Resep Rahasia Mendidik Anak ala Orang Tua Anies Baswedan
Di sesi tanya-jawab, seorang partisipan menanyakan Pak Anies mengenai suatu hal yang sukses membuat semua orang memasang telinga lebar-lebar. Pasalnya, pertanyaannya adalah ‘bagaimana cara orang tua Pak Anies mendidiknya hingga menjadi orang besar seperti sekarang?’
Pak Anies tersenyum dan mengatakan seharusnya ia menelepon ibunya supaya ibu beliau saja lah yang menjawab pertanyaan tersebut. Berikut beberapa prinsip fundamental dalam gaya pendidikan orang tua Anies Baswedan:
·Hal yang berkaitan dengan etika tak ada tawar-menawar. Orang tua Anies Baswedan menanamkan pada anak-anaknya bahwa etika dan moral yang baik wajib mereka miliki.

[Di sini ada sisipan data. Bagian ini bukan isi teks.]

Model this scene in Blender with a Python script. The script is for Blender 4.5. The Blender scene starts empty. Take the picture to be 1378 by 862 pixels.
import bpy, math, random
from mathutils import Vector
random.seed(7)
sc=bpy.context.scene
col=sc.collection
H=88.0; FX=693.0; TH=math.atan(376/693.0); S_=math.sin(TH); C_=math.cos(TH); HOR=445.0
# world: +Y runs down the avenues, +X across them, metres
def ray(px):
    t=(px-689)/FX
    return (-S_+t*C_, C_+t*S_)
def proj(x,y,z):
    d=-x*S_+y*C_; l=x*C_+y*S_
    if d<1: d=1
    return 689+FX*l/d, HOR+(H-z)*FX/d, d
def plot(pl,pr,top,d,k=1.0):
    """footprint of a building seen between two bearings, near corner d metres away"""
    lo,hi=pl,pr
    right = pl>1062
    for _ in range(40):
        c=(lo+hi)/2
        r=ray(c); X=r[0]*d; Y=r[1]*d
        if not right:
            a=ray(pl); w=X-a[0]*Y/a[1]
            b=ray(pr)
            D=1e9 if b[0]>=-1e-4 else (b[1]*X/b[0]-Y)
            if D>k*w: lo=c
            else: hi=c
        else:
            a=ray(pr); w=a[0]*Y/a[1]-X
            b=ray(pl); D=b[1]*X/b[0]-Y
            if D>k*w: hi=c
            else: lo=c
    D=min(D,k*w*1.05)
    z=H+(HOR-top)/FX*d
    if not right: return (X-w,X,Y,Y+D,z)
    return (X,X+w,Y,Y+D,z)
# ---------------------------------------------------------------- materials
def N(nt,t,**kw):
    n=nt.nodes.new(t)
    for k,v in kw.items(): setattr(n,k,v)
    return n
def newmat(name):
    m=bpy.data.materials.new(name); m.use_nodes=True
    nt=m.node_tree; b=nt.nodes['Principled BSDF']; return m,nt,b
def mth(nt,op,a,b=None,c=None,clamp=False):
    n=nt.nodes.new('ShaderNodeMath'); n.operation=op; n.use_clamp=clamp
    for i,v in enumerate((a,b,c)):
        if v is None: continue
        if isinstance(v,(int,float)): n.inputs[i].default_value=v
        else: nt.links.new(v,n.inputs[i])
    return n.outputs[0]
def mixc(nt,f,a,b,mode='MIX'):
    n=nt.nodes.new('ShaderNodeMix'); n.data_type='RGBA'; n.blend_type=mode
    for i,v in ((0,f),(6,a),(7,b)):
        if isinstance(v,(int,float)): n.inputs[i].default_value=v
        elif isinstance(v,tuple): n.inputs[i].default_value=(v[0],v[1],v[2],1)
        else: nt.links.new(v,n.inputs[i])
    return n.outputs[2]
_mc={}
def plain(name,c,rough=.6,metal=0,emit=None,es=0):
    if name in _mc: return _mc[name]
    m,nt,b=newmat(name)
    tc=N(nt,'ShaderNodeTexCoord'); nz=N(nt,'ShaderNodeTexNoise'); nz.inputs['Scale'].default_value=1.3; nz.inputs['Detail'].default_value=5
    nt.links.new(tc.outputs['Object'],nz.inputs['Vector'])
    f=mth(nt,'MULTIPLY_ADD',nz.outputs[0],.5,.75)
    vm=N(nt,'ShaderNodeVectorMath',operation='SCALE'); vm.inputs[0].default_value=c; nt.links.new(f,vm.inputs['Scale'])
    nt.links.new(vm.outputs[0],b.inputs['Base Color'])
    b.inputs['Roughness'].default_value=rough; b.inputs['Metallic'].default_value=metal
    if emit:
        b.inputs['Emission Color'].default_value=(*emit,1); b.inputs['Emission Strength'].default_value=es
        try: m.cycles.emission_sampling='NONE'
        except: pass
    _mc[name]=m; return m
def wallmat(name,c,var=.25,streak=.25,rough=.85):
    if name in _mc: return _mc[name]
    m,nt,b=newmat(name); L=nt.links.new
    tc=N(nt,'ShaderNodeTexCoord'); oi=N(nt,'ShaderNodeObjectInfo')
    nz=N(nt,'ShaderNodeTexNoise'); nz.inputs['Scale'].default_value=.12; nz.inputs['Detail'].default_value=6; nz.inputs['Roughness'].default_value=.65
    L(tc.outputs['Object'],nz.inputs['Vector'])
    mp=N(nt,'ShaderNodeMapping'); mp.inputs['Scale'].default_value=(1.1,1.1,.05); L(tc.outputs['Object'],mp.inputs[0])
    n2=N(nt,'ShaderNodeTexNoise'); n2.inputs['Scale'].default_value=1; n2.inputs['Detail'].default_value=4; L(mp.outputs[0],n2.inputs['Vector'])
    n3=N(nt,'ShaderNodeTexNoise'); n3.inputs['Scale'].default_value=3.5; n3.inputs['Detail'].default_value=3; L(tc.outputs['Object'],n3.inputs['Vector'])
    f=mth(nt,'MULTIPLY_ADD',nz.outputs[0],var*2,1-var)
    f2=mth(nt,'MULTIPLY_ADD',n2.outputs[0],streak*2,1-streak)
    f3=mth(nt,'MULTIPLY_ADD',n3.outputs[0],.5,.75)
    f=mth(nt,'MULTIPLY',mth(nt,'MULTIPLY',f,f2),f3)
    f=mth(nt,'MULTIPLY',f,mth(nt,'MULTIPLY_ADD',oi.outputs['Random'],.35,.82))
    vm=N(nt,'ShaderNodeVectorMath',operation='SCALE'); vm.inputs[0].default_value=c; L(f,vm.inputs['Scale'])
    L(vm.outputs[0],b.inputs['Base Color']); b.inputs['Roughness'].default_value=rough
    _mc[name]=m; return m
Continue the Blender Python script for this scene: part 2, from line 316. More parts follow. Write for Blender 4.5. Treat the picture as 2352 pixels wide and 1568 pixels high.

·Orang tua Anies Baswedan mendorong anaknya untuk melakukan hal yang positif secara tak langsung atau tak memaksakan agar anaknya menyukai hal tertentu. Misalnya, dahulu Pak Anies diperbolehkan mengendarai sepeda asalkan tujuannya ke perpustakaan kabupaten. Alhasil, mau tak mau ia harus meminjam buku dan lama-kelamaan ia pun suka membaca buku. Strategi ini menurut Pak Anies sangat jitu, karena motivasi awalnya yang penting ia bisa jalan-jalan naik sepeda, malah ternyata ada niat terselubung Sang Ayah agar anaknya senang membaca buku. Menurut saya strategi ini unik, karena biasanya orang tua ‘memaksakan’ hobi anak, seperti meminta anak kursus piano agar senang bermusik.
·Anies Baswedan ternyata diperbolehkan membolos sekolah atau kuliah lho oleh orang tuanya, dengan catatan dia harus bisa bertanggung jawab mengejar pelajaran. Bahkan orang tuanya mengizinkan ia mengikuti organisasi pelajar/mahasiswa yang tak kelihatannya tak penting sekali pun! Pak Anies bernostalgia, dulu saat ia kelas 1 SMP, ia bergabung dalam OSIS sebagai staf pengabdian masyarakat. Kedengarannya keren, tapi ternyata kerjanya adalah mengumpulkan sumbangan dari semua kelas jika ada warga yang meninggal dunia. Alhasil, Pak Anies beserta kedua orang temannya harus masuk ke semua kelas dari kelas 1 sampai 3 dan mengumumkan berita duka serta maksud tujuan mereka, yakni meminta sumbangan. Pengalaman inilah yang justru memupuk Anies Baswedan untuk berani bicara di depan umum, dengan ditempa olok-olok teman atau senior bahkan berhadapan dengan guru-guru galak untuk meminta izin mengambil waktu ajarnya.
Begitulah isi sesi Anies Baswedan yang dikemas manis, mengantarkan motivasi bagi kami para pendidik. Kami memiliki tekad yang sama dengan Pak Anies, berkontribusi untuk memajukan pendidikan di Indonesia, karena mendidik adalah tugas setiap orang terdidik. Hidup pendidikan Indonesia!